“Profoundly disturbing moral choices”

I agree that we can perhaps paint literature or movies in a scale and say this movie is easier to understand or this one does a better job of presenting its themes or whatever but I do not agree with Scorsese and Le Guin with what seems like a black and white division of good art or bad art.

This is where I think you're confused about the issue. This isn't about elitist gatekeeping of what genre is and isn't art. It's about making a distinction between thoughtful storytelling and entertainment storytelling. It's the difference between Transformers and Citizen Kane, both of which were extremely popular.

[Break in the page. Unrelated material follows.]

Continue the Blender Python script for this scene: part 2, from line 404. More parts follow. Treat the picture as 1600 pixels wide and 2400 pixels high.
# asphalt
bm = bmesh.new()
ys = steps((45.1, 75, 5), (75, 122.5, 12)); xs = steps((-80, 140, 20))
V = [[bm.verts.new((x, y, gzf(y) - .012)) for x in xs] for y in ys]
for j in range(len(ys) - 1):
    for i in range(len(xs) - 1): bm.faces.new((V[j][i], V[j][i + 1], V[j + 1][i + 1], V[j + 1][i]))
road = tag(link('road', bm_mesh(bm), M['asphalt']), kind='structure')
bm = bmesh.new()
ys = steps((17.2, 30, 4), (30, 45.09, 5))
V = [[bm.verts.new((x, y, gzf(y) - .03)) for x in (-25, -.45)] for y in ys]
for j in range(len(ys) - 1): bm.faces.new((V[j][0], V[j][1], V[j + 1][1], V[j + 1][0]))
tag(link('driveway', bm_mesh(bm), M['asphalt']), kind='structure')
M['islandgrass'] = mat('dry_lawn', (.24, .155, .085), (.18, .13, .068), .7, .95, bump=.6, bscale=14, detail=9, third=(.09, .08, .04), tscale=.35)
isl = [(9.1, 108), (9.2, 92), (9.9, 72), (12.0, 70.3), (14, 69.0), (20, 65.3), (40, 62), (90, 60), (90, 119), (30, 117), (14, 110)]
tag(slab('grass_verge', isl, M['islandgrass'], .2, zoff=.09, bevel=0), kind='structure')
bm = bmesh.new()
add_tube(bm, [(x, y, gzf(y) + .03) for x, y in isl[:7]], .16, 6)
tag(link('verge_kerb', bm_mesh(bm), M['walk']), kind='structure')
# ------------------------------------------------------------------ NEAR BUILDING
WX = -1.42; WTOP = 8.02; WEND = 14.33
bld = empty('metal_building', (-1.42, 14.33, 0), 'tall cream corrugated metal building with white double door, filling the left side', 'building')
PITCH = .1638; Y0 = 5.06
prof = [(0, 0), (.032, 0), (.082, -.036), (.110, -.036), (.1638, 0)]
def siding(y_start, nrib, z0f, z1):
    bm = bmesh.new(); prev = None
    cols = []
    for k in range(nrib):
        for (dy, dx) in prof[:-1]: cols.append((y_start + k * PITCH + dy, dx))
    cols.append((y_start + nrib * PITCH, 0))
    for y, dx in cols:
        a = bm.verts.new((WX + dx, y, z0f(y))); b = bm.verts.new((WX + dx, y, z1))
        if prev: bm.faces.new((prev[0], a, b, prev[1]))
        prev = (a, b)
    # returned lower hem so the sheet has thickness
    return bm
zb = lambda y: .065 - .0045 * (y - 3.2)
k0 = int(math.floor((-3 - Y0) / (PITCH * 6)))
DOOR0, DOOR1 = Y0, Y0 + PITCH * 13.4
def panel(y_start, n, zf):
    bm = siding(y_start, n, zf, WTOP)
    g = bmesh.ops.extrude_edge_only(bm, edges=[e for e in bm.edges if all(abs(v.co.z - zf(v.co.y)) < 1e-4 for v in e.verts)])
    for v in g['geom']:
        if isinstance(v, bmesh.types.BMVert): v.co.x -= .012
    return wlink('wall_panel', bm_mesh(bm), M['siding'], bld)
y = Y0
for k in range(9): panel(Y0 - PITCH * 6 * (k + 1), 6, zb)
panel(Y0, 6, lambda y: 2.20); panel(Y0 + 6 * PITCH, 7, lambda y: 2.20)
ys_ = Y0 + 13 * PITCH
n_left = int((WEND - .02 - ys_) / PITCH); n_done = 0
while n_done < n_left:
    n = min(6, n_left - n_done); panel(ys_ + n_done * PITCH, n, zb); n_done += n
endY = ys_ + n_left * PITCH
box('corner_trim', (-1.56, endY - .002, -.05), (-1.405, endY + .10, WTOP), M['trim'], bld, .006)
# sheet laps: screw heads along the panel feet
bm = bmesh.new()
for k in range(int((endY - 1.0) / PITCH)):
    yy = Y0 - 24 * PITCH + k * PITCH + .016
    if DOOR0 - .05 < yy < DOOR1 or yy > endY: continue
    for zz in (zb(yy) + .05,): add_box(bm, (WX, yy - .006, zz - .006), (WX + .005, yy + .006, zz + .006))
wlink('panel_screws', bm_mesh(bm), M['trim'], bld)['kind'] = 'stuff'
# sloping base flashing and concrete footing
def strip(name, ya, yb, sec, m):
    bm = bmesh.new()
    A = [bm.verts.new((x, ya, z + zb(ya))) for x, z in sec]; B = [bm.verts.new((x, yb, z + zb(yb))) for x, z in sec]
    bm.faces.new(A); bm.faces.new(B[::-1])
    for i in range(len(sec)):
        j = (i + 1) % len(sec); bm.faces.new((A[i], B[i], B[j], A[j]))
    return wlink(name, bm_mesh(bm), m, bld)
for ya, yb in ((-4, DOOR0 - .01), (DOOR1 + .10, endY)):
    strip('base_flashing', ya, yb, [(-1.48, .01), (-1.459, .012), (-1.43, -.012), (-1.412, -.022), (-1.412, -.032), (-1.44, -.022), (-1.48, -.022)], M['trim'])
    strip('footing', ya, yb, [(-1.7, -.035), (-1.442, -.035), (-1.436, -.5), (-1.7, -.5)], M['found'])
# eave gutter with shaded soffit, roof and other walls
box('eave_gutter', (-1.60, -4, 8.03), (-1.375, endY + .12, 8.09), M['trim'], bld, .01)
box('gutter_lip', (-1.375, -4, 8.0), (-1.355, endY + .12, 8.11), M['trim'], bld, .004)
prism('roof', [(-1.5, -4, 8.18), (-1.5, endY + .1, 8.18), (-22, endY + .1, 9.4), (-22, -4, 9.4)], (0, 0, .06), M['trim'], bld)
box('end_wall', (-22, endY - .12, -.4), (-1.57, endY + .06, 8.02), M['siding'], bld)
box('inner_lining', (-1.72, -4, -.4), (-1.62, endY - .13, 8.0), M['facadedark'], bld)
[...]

I was trying to give examples not of hidden gems but of incredibly popular art that was panned by critics but is now considered high art. The classic example of this is Shakespeare which in his time was popular theater like going to a pantomime or musical and is now considered high art. The point being that the value of a piece varies. Perhaps in 500 years endgame will held up and studied in school like we study Shakespeare today. Who knows?

Shakespeare was not panned in his time. Maybe you're thinking of Chaucer. But, that isn't a good analogy, because those works that you listed were dismissed because of their genre, not their content. A good example of this is Edgar Allen Poe, whose work was dismissed by critics as sensationalist trite, based purely on the fact that they were gothic shorts. Anyone really reading Poe at the time, knew he was great. That isn't the case with the MCU. And that is the odd thing about your argument. I don't think anyone, including the MCU filmmakers would try to claim their movies are of the same storytelling caliber as Scorsese or anything other than entertainment. Note that Scorsese didn't say those movies were "bad." He said they were like a theme park, which is exactly the goal of the MCU filmmakers. They want to make a product that everyone enjoys, not thoughtful storytelling, but entertainment storytelling. Scorsese isn't dismissing a genre, he's criticizing the actual storytelling in the MCU.

Again, I love the MCU. I'm in the process of re-watching the whole series. I also enjoy Warhammer 40K novels. I can enjoy those things and at the same time acknowledge Scorsese's and Le Guin's point.